Only a small portion of our plastics are actually recyclable and even then, if contaminated in any way (like with food or grease or oily residues), they are thrown into the trash to live in a landfill for the next 1000 years.

Since our record of recycling in the U.S. is pretty dismal and, of course, we are slow to pick up responsibility (read: don’t hold your breath). Rather than take you down the rabbit hole of despair, I want to focus on what you can do now to help.

Embrace Reality and New Products

Understand that this won’t fix itself overnight. America is in crisis in general and sadly, addressing our “trash” problems are not high on any politician’s priority list. The only way to climb a mountain is one step at a time.

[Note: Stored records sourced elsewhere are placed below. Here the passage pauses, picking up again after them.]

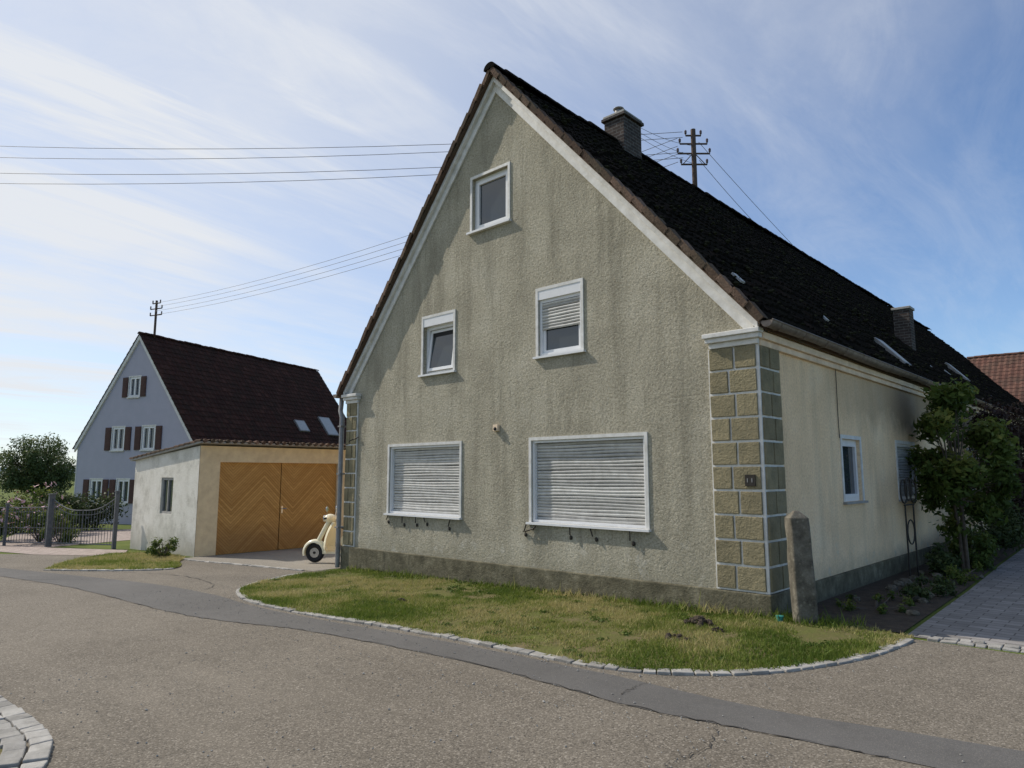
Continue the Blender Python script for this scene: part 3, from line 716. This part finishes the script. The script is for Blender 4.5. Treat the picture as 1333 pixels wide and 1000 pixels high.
# ------------------------------------------------------------------ NEIGHBOUR HOUSE
N=empty('neighbour_house',(-31.1,5.73,0),math.radians(20.3))
w=8.3; e=3.3; a=9.0; L=14.2; c=-w/2; ov=.12
mb=MB(); mb.prism([(-w,-1.4),(0,-1.4),(0,e-.1),(c,a-.12),(-w,e-.1)],'y',0,L,NWALL); nb=mb.obj('walls')
wins=[(-7.15,-6.25,.25,1.45),(-5.15,-4.25,.25,1.45),(-5.75,-4.85,2.95,4.15),(-3.55,-2.65,2.95,4.15),(-4.75,-3.95,5.7,6.75)]
cut(nb,[(p,q,-.2,.14,r,s) for p,q,r,s in wins],N)
mb=MB()
for p,q,r,s in wins:
    fr(mb,p,q,r,s,.10,.02,.1,PVC); mb.box((p+q)/2-.04,(p+q)/2+.04,.015,.1,r+.1,s-.1,PVC); mb.box(p+.05,q-.05,.09,.11,r+.05,s-.05,GLASS); mb.box(p-.05,q+.05,-.08,.03,r-.06,r-.003,WHITE)
    fr(mb,p-.07,q+.07,r-.0,s+.07,.068,-.012,-.002,WHITE)
    wd=(q-p)*.46
    for (x0,x1) in ((p-wd-.08,p-.08),(q+.08,q+wd+.08)):
        mb.box(x0,x1,-.05,-.015,r,s,SHBR)
        for k in range(9): z=r+.08+k*(s-r-.16)/9; mb.box(x0+.06,x1-.06,-.062,-.048,z,z+.05,SHBR)
mb.obj('windows',N)
mb=MB()
def band2(x0,z0,x1,z1,o0,o1,y0,y1,m): mb.prism([(x0,z0-o0),(x1,z1-o0),(x1,z1-o1),(x0,z0-o1)],'y',y0,y1,m)
band2(.2,e-.12,c,a,.0,.28,-.09,0,WHITE); band2(-w-.2,e-.12,c,a,.0,.28,-.09,0,WHITE)
mb.box(-w-.05,-w,-.02,.3,-1,e-.1,WHITE); mb.obj('verge',N)
tiles('roof_right',(.3,-ov,e-.22),(0,1,0),(c-.3,0,a-e+.25),L+2*ov,math.hypot(c-.3,a-e+.25),.3,.34,.03,NTILE,N,sag=.01,wave=.02,seed=21)
tiles('roof_left',(-w-.3,-ov,e-.22),(0,1,0),(c+w+.3,0,a-e+.25),L+2*ov,math.hypot(c-.3,a-e+.25),.3,.34,.03,NTILE,N,sag=.01,wave=.02,seed=22)
ridge('ridge',(c,-ov,a+.04),(c,L+ov,a+.04),.13,.36,NTILE,N)
un=Vector((c-.3,0,a-e+.25)).normalized()
for (s0,y,ww,hh) in ((1.5,8.4,.9,.85),(1.35,11.0,1.1,1.5)):
    mb=MB(); Nn=Vector((0,1,0)).cross(-un)
    if Nn.z<0:Nn=-Nn
    M=Matrix.Identity(4)
    for r in range(3): M[r][0]=un[r];M[r][1]=(0,1,0)[r];M[r][2]=Nn[r];M[r][3]=(.3,y,e-.22)[r]
    mb.X=M; mb.box(s0,s0+hh,0,ww,0,.12,ZINC2)
    mb.box(s0+.07,s0+hh-.07,.07,ww-.07,.12,.126,PANE); mb.obj('skylight',N)
mb=MB(); mb.tube([(c,.8,a-.3),(c,.8,a+2.0)],.06,POLEW,8)
for z,l in ((1.85,.28),(1.55,.42),(1.2,.42)):
    mb.tube([(c-l,.8,a+z),(c+l,.8,a+z)],.03,POLEW,6)
    for s in (-1,1): mb.tube([(c+l*s,.8,a+z),(c+l*s,.8,a+z+.17)],.035,INSUL,6)
mb.obj('roof_mast',N)

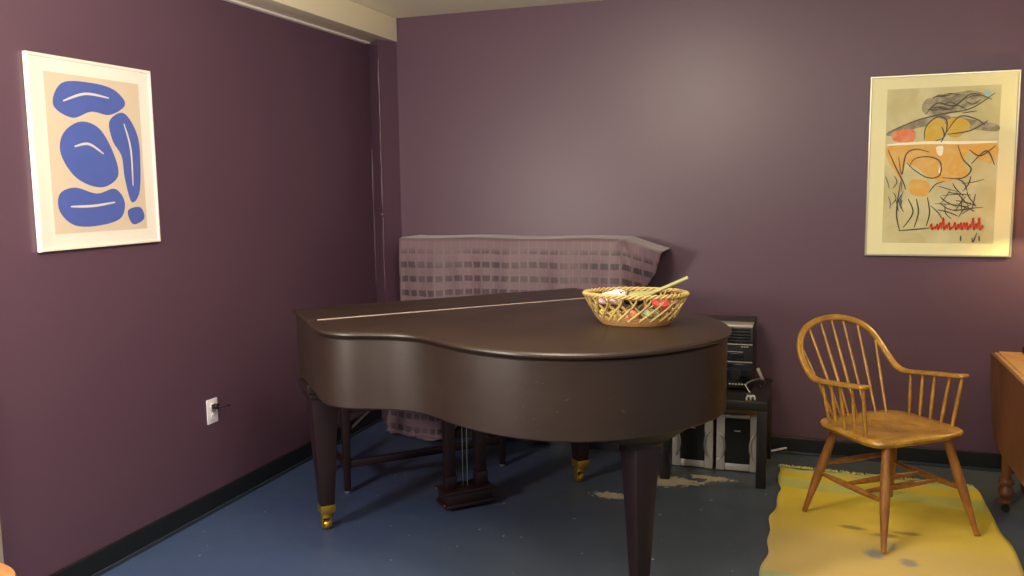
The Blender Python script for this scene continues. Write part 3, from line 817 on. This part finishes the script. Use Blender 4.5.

There are many products coming to market that not only have minimal packaging, but the manufacturers are consciously choosing already recycled goods for that purpose and those that can be reprocessed again and again. Find and choose those that have paper packaging rather than plastic.

Let’s look at personal care products like shampoo and conditioner. Not only are these products filled with fragrance that is bad for you to begin with, they are housed in plastic bottles that are not truly within the realm of “recyclable”. Numbered triangles on the bottom don’t mean anything anymore and really never did.

Have you ever tried shampoo and conditioning bars? Looking like a bar of soap, they are made with (truly) natural products like coconut and essential oils and take up far less space in your shower. And let me tell you…from a cleaning standpoint, also keep your shower much easier to clean periodically! No more sticky residue (think of that in your hair!).

I have to admit I was a skeptic. I have super-fine and thinning hair (thanks Mom 😐) and I always had to have conditioner to keep from ripping too much of it out after washing and to keep it statically calmed down. Now I only use a shampoo bar. My hair gets clean and if I wait to brush it and let it air-dry (a minute), then it’s easy. My natural golden red has come back (no gray!) and it’s as soft and strong as I would ever want it to be, without expensive products…or plastic bottles.

Same goes for body soap. Lose the body washes…again full of perfumes and chemicals that clog pores and stress out your skin. Buy a few bars at your local Farmer’s Market made by a local artisan. You will be supporting small business and the planet.

For your laundry, try detergent sheets. The sheets dissolve completely in the washer with no more gooey scum in and around your washer!

Practicing “conscious shopping” will prove how much less you can use and waste, and how much space you gain!